Le bailleur se réserve le droit de chasse sur les immeubles compris dans la présente location.
Les preneurs devront faire assurer les bâtiments compris dans la présente location pendant la durée de leur bail, et ils acquitteront sans répétition les frais de la dite assurance.
Les sieurs et dame Pacilly acquitteront seuls et sans répétition les contributions de toute nature qui pourront gréver pendant la durée de leur bail la terre du Mois-Renard.
Ils devront réparer les fossés des pièces de terre à eux louées et qui donnent sur la futaie de Lillemanière.

Prix

En outre toutes les charges et conditions ci-dessus, le prix de la présente location est consentie moyennant une somme de quinze cents francs par chaque année que les preneurs s’obligent conjointement et solidairement à payer au domicile du bailleur en deux termes et paiements égaux à Noël et Saint-Jean-Baptiste de chaque année après jouissance, excepté la dernière année qui sera payable à la Saint-Michel, avant de rien enlever sur la dite ferme, si mieux n’aiment les preneurs donner bon et valable caution.
Le présent pourra être déposé devant notaire toute fois et quantes, en l’absence comme en présence des preneurs, à la volonté du bailleur et sans autre avertissement, le tout aux frais des preneurs qui seront tenus d’en délivrer une grosse au bailleur.
Pour l’exécution du présent bail, les parties élisent domicile en leurs demeures respectives.
Fait et signé double après lecture en la commune de Saint-Quentin au château de Lillemanière, les dits jour, mois et an que dessus. »
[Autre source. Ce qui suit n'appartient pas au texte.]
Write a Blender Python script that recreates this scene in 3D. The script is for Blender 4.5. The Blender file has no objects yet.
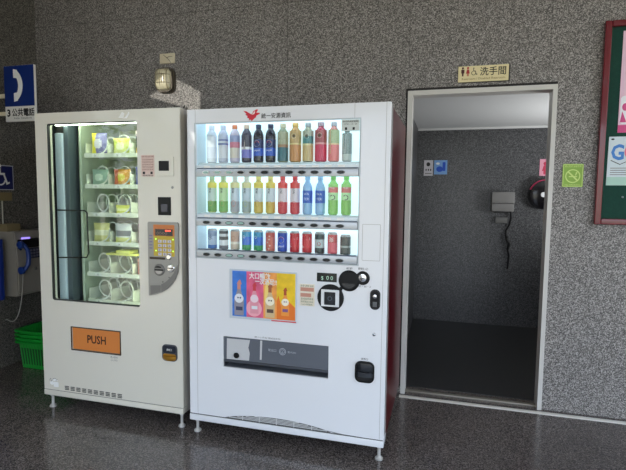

Signatures de François Marquis, César Pacilly et Virginie Noslais

La reproduction des signatures montre aussi la différence de degré d’instruction entre les trois signataires. Si celle de François Marquis est fluide et dénote l’aisance de celui qui a l’habitude de signer, celle de César Pacilly est plus « scolaire », mais bien lisible. En revanche son épouse a manifestement eu le plus grand mal à écrire son prénom et il semble même que ce ne soit pas elle qui ait écrit son nom.